*Task prompt*:
Repeat the material in full. Keep every line exactly as it is.

*Data rows*:
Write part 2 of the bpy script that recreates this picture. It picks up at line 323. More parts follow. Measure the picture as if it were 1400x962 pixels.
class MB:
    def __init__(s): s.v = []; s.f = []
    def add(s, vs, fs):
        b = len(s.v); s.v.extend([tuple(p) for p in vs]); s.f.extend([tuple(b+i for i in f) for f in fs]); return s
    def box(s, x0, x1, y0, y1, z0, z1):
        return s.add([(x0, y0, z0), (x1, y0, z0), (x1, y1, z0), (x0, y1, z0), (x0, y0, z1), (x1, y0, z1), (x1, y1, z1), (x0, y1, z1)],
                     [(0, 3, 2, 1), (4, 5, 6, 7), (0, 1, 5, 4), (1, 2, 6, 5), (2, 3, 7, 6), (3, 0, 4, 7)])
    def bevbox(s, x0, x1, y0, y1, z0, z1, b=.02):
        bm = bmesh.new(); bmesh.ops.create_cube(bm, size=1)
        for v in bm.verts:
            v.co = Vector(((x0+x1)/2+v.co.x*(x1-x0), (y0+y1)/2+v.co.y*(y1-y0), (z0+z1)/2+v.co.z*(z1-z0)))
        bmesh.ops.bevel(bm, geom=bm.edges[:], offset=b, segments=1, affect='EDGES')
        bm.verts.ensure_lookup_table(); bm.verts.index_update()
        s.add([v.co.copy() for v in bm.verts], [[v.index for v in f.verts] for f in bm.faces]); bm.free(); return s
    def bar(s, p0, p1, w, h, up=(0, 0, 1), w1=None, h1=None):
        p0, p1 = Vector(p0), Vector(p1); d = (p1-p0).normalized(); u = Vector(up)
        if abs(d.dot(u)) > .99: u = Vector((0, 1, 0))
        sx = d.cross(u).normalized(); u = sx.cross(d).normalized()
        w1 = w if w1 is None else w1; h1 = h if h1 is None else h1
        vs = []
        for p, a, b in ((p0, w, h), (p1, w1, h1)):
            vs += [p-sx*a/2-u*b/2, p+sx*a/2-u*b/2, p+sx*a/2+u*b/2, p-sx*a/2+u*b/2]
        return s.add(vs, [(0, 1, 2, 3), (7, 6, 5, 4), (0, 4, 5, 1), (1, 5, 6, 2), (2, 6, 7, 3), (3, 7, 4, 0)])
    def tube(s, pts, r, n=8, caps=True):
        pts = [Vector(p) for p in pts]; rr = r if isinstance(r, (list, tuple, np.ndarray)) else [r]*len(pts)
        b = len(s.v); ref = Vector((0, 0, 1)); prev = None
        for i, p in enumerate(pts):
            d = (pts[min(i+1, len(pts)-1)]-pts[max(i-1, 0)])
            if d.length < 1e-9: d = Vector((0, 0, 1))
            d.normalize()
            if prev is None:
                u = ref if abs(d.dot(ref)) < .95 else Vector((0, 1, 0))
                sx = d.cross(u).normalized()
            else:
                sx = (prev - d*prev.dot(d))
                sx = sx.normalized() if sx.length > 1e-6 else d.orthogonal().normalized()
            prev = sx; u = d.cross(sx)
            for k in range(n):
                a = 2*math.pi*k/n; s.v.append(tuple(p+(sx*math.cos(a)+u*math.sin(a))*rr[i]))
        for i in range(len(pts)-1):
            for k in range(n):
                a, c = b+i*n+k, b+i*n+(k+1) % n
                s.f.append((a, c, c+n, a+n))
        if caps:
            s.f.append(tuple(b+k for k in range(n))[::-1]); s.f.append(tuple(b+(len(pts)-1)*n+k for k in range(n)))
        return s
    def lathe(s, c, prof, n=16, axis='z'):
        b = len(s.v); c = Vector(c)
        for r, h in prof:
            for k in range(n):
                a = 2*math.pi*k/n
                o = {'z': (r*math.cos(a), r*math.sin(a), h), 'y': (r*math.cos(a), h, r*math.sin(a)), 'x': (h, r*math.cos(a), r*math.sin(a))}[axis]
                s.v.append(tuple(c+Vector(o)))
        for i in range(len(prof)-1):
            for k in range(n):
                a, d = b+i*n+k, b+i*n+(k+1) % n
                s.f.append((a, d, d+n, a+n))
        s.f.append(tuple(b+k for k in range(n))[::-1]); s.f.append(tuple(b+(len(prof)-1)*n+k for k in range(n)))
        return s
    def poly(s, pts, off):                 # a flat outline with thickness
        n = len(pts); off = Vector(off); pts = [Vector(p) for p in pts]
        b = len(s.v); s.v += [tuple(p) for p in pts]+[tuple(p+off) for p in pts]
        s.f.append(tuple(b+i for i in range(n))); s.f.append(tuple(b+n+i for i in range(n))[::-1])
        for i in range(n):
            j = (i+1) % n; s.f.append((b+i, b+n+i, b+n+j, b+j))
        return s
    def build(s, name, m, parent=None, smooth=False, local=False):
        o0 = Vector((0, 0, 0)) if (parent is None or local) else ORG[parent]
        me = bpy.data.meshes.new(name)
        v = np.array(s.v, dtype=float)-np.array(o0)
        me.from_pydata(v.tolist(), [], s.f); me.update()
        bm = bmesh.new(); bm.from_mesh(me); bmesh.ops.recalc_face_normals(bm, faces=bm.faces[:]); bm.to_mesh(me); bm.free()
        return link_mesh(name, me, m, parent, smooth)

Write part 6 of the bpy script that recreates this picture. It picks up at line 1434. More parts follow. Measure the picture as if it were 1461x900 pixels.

*Response to this task*:
Write part 2 of the bpy script that recreates this picture. It picks up at line 323. More parts follow. Measure the picture as if it were 1400x962 pixels.
class MB:
    def __init__(s): s.v = []; s.f = []
    def add(s, vs, fs):
        b = len(s.v); s.v.extend([tuple(p) for p in vs]); s.f.extend([tuple(b+i for i in f) for f in fs]); return s
    def box(s, x0, x1, y0, y1, z0, z1):
        return s.add([(x0, y0, z0), (x1, y0, z0), (x1, y1, z0), (x0, y1, z0), (x0, y0, z1), (x1, y0, z1), (x1, y1, z1), (x0, y1, z1)],
                     [(0, 3, 2, 1), (4, 5, 6, 7), (0, 1, 5, 4), (1, 2, 6, 5), (2, 3, 7, 6), (3, 0, 4, 7)])
    def bevbox(s, x0, x1, y0, y1, z0, z1, b=.02):
        bm = bmesh.new(); bmesh.ops.create_cube(bm, size=1)
        for v in bm.verts:
            v.co = Vector(((x0+x1)/2+v.co.x*(x1-x0), (y0+y1)/2+v.co.y*(y1-y0), (z0+z1)/2+v.co.z*(z1-z0)))
        bmesh.ops.bevel(bm, geom=bm.edges[:], offset=b, segments=1, affect='EDGES')
        bm.verts.ensure_lookup_table(); bm.verts.index_update()
        s.add([v.co.copy() for v in bm.verts], [[v.index for v in f.verts] for f in bm.faces]); bm.free(); return s
    def bar(s, p0, p1, w, h, up=(0, 0, 1), w1=None, h1=None):
        p0, p1 = Vector(p0), Vector(p1); d = (p1-p0).normalized(); u = Vector(up)
        if abs(d.dot(u)) > .99: u = Vector((0, 1, 0))
        sx = d.cross(u).normalized(); u = sx.cross(d).normalized()
        w1 = w if w1 is None else w1; h1 = h if h1 is None else h1
        vs = []
        for p, a, b in ((p0, w, h), (p1, w1, h1)):
            vs += [p-sx*a/2-u*b/2, p+sx*a/2-u*b/2, p+sx*a/2+u*b/2, p-sx*a/2+u*b/2]
        return s.add(vs, [(0, 1, 2, 3), (7, 6, 5, 4), (0, 4, 5, 1), (1, 5, 6, 2), (2, 6, 7, 3), (3, 7, 4, 0)])
    def tube(s, pts, r, n=8, caps=True):
        pts = [Vector(p) for p in pts]; rr = r if isinstance(r, (list, tuple, np.ndarray)) else [r]*len(pts)
        b = len(s.v); ref = Vector((0, 0, 1)); prev = None
        for i, p in enumerate(pts):
            d = (pts[min(i+1, len(pts)-1)]-pts[max(i-1, 0)])
            if d.length < 1e-9: d = Vector((0, 0, 1))
            d.normalize()
            if prev is None:
                u = ref if abs(d.dot(ref)) < .95 else Vector((0, 1, 0))
                sx = d.cross(u).normalized()
            else:
                sx = (prev - d*prev.dot(d))
                sx = sx.normalized() if sx.length > 1e-6 else d.orthogonal().normalized()
            prev = sx; u = d.cross(sx)
            for k in range(n):
                a = 2*math.pi*k/n; s.v.append(tuple(p+(sx*math.cos(a)+u*math.sin(a))*rr[i]))
        for i in range(len(pts)-1):
            for k in range(n):
                a, c = b+i*n+k, b+i*n+(k+1) % n
                s.f.append((a, c, c+n, a+n))
        if caps:
            s.f.append(tuple(b+k for k in range(n))[::-1]); s.f.append(tuple(b+(len(pts)-1)*n+k for k in range(n)))
        return s
    def lathe(s, c, prof, n=16, axis='z'):
        b = len(s.v); c = Vector(c)
        for r, h in prof:
            for k in range(n):
                a = 2*math.pi*k/n
                o = {'z': (r*math.cos(a), r*math.sin(a), h), 'y': (r*math.cos(a), h, r*math.sin(a)), 'x': (h, r*math.cos(a), r*math.sin(a))}[axis]
                s.v.append(tuple(c+Vector(o)))
        for i in range(len(prof)-1):
            for k in range(n):
                a, d = b+i*n+k, b+i*n+(k+1) % n
                s.f.append((a, d, d+n, a+n))
        s.f.append(tuple(b+k for k in range(n))[::-1]); s.f.append(tuple(b+(len(prof)-1)*n+k for k in range(n)))
        return s
    def poly(s, pts, off):                 # a flat outline with thickness
        n = len(pts); off = Vector(off); pts = [Vector(p) for p in pts]
        b = len(s.v); s.v += [tuple(p) for p in pts]+[tuple(p+off) for p in pts]
        s.f.append(tuple(b+i for i in range(n))); s.f.append(tuple(b+n+i for i in range(n))[::-1])
        for i in range(n):
            j = (i+1) % n; s.f.append((b+i, b+n+i, b+n+j, b+j))
        return s
    def build(s, name, m, parent=None, smooth=False, local=False):
        o0 = Vector((0, 0, 0)) if (parent is None or local) else ORG[parent]
        me = bpy.data.meshes.new(name)
        v = np.array(s.v, dtype=float)-np.array(o0)
        me.from_pydata(v.tolist(), [], s.f); me.update()
        bm = bmesh.new(); bm.from_mesh(me); bmesh.ops.recalc_face_normals(bm, faces=bm.faces[:]); bm.to_mesh(me); bm.free()
        return link_mesh(name, me, m, parent, smooth)

Write part 6 of the bpy script that recreates this picture. It picks up at line 1434. More parts follow. Measure the picture as if it were 1461x900 pixels.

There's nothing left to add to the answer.